Recently I tried to setup Solidus (a Rails engine for e-commerce) and faced tons of issues, mostly not related to Solidus but Ruby, Rails and Node environments. The following is the note on how I finally resolved all the issues faced.

  1. If your brew is messed up or you have used brew to install Ruby or Node, consider reinstall brew.

  2. Use brew to install git, sqlite3 and imagemagick since they are Ruby/Node agnostic and wouldn't be affected by different Ruby or Node version.

  3. Use version manager to install Ruby and Node.

    This is because the latest version of Ruby or Nodes may not work for your scenario and you would then need to install a different version of them. Version managers make it much easier.

    For Ruby, I used RVM since I used it before. For Node I used NVM since it switched node packages according to the current Node being used as well.

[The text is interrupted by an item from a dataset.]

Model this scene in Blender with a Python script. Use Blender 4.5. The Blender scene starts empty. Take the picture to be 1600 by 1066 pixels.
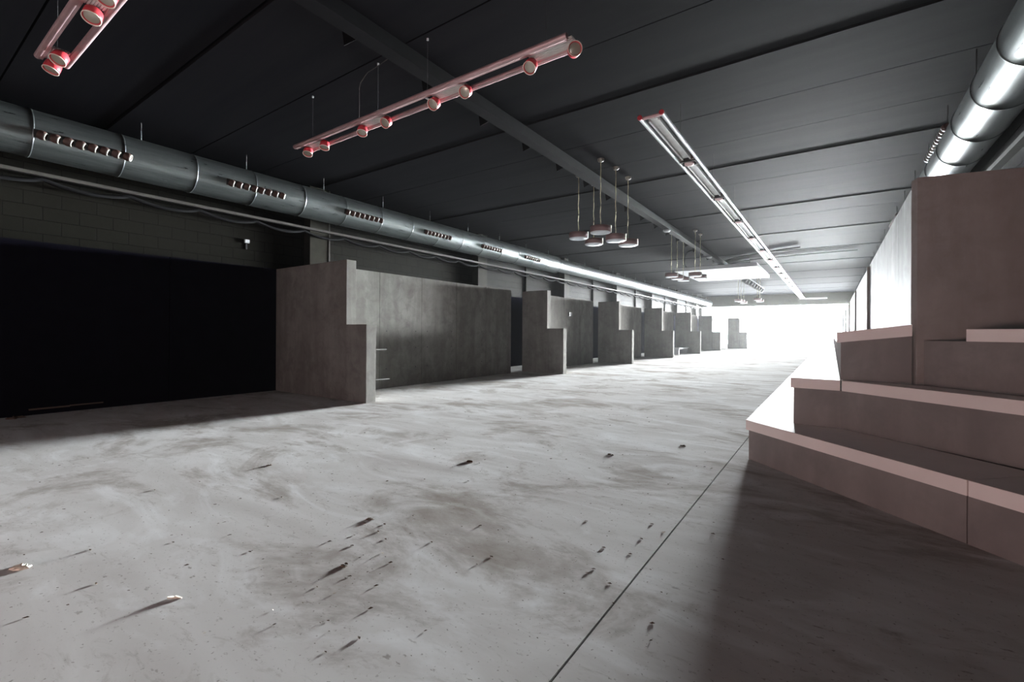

    Important: at the time of this writing, latest Node version is not working well with my Rails setup and I have to downgrade it to Node 14. (Thanks to https://dev.to/andrzejkrzywda/fixing-the-node-sass-problem-in-rails-node-downgrade-helps-16lh)

  4. Use gem (from current Ruby version based on RVM) to install Rails (for current Ruby version). Don't use brew to install it which would be global.

    The Rails version installed will be according to the current gem based on the current Ruby version based on RVM.

  5. Use npm (from current Node version based on NVM) to install Yarn (for current Node version).

    Don't use brew to install it which would be global.This is because Yarn is a node package and I used NVM to manage my node and node package accordingly. So whenever I switch my node version, Yarn will be switched accordingly as well. This may save some compatibility issue.